I’m opening some of Ashton Gleckman’s MIDI files, in this case the Interstellar one that he did with the Royal Albert Hall instrument, since I just bought that same instrument.
Several of the tracks use it, so I would like to assign Kontakt 7 to them. I thought about creating a track preset, but soon realized that when I was assigning that track preset, it was changing the name of the track to that of the track from where I saved the preset. So that way is a no go.
So is there a simple way to just assign one specific instrument plugin to several tracks at once, as opposed to doing it track by track?
No.
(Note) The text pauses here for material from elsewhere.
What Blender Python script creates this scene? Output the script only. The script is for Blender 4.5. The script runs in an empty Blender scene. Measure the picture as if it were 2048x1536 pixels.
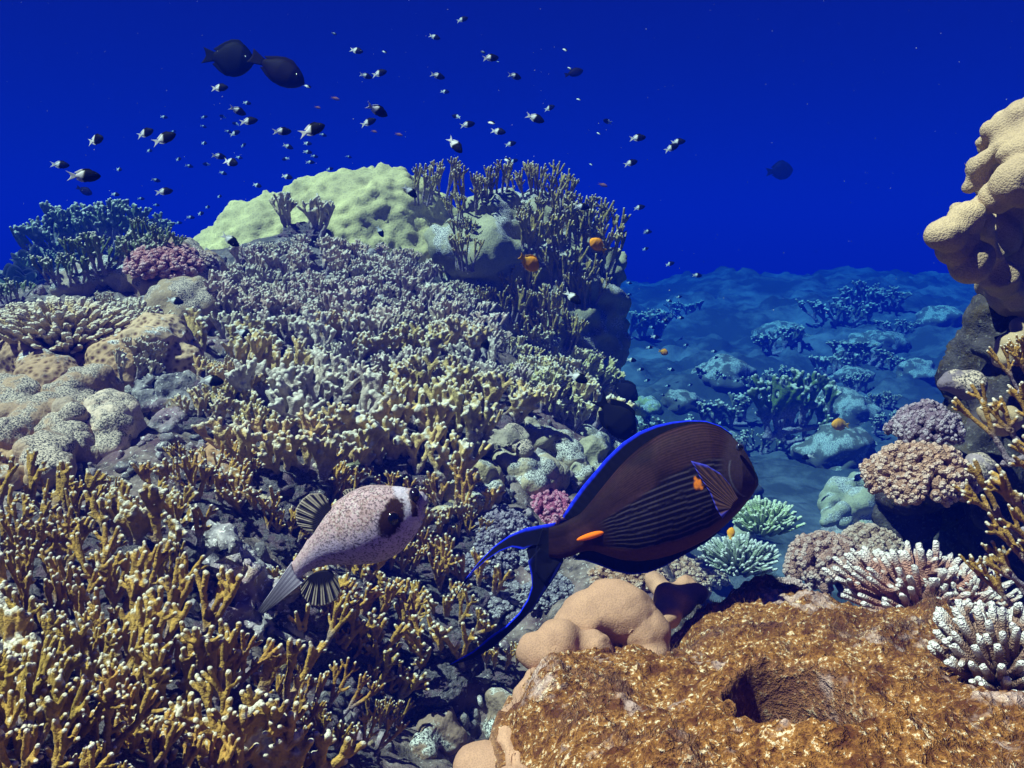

But if you’ve got a bunch of Tracks it might be easier to Duplicate the Track(s) with the desired VSTi so the number of Tracks grows geometrically - 1, 2, 4, 8, 16, 32, etc.
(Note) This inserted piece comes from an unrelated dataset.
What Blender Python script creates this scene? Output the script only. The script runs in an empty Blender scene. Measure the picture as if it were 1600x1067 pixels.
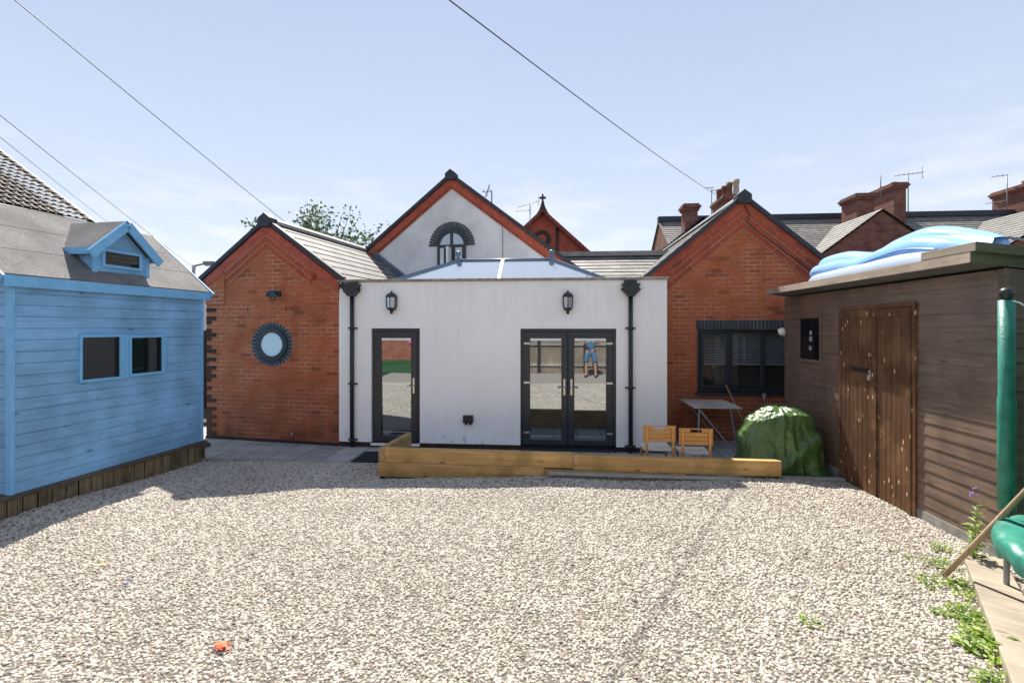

That might be fine if I wanted to just create a lot of new tracks with Kontakt 7. In this case it doesn’t because I’m opening a project with tracks and MIDI regions already created, so I have to add Kontakt 7 to all of them without changing anything else in the track.
The good thing about Cubase is that it loads the MIDI file and shows the names of the tracks. Logic Pro X assigns a channel strip, which I think is like a track preset in Cubase, but it always assigns the Steinway Grand Piano or similar.
Also remarkable is that I downloaded a bunch of MIDI files for Bach’s Toccata and Fugue (why they put part of the name in Italian and the rest in English is something I’ll never understand), and Cubase assigned the Halion One church organ to most of the tracks, and this is especially remarkable to me since the creator kind of put his “signature”, and named some tracks with his name and the date he finished the project, which was August 1996. So Cubase in fact opened a MIDI track created almost 30 years ago, not only naming the tracks correctly, but also assigning the more or less correct instruments. That’s pretty amazing for a simple MIDI file, not even a Cubase project from 1996.
the following seems to work for me in Cubase 12.0.60 in Win10:
select all of the desired tracks, so they are highlighted
click on the current target Instrument for the first selected track
in the resulting selection dialog for VST instruments: hold ALT-SHIFT and click on the desired new instrument
All of the selected tracks should now point to the new instrument.
Yes, Cubase and HALion have supported the SMF (standard midi file) standard and MIDI GM (the standard assigning defined instruments to specific midi program change numbers) as long as I can remember.